(Jn 11,45-56) |
La suerte estaba echada. Habían decidido prenderle y matarle. Jesús, al proclamar su Palabra, prometía llevarse a todos detrás de Él. Su Palabra arrastraba y sus Obras daban testimonio de su Palabra y de su Amor. El Sanedrín temía por su integridad y por la nación. Justificaban sus miedos aduciendo la destrucción de la nación por los romanos, que anteponían a la Palabra de Jesús y a confiar en Él.

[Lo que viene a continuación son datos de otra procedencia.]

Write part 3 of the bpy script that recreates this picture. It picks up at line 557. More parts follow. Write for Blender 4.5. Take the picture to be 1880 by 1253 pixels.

Sus temores les impedían ver la Luz que tenían delante, y andaban en la oscuridad. Temían al poder romano y no se percataban del Poder de Dios y de las Obras de su Hijo, Jesús, nuestro Señor. Estaban ciegos y llenos de oscuridad, y en esas deliberaciones, uno de ellos, que era el Sumo sacerdote de aquel año, les dijo: «Vosotros no sabéis nada, ni caéis en la cuenta que os conviene que muera uno solo por el pueblo y no perezca toda la nación».
Jesús, conocedor de lo que se maquinaba contra Él, ya no andaba públicamente con los judíos, sino que se retiró a la región vecina, al desierto, a una ciudad llamada Efraín, y pasaba allí el tiempo con los discípulos. Se acercaba la Pascua y todo se iba cumpliendo tal y como estaba profetizado. Jesús estaba en busca y captura, diríamos hoy, y condenado a muerte. La condena era por el hacer el bien y proclamar el amor entre los hombres. Un amor salvífico, que es la mejor arma y defensa para conseguir la liberación y la salvación del hombre.
Porque, quienes aman buscan la paz; porque quienes aman trabajan por la justicia; porque quienes aman se esfuerzan en la convivencia fraternal y en el bien para todos los hombres, sin distinciones de raza, de color, de pueblos y de privilegios. Porque quienes aman harán de este mundo, un paraíso donde puedan vivir todos los hombres en igualdad de derecho y en fraternidad verdadera.